In today's hard-hitting business news: the East Coast expansion of Peet's Coffee and Tea has not gone exactly as planned, it seems. East Coast coffee drinkers, with their delicate palates refined through years of drinking medium roast joe from Dunkin' Donuts, don't have quite the same taste for Alfred Peet's signature burn-the-crap-out-of-it dark roast that West Coast chain-drinkers are so fond of. As a senior marketing manager for Peet's told the Wall Street Journal, beans from the Emeryville-based roaster "just didn't have the taste profile [East Coasters] were looking for."

All of the chain's current East Coast stores are located in Massachusetts, where getting Dunkin' Donuts coffee is a pastime only slightly less popular than drinking Sam Adams' "microbrews", punching fellow Bostonians in the teeth and being excited about Mitt Romney. So, to win over all those pastry-dipping, tooth-punching coffee drinkers, Peet's is introducing a lighter medium roast bean to their usual assortment. The more nuanced roast was actually introduced to grocery store shelves back in August, but it has yet to make it's way through the grinders at retail locations.

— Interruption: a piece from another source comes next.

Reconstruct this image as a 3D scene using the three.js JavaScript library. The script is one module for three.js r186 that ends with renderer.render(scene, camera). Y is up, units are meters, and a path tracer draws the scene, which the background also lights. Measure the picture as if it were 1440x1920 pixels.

Alfred Peet, patriarch of many a Peetnik, was responsible for supplying the founders of Starbucks with their beans for many of that company's formative years, which might explain why they both taste mostly burnt at this point. Anyway, no self-respecting, caffeine-craving San Franciscan would be caught dead at a megachain coffee store at this point — Not unless the line at the nearest fourth-wave roastery was too long, anyway.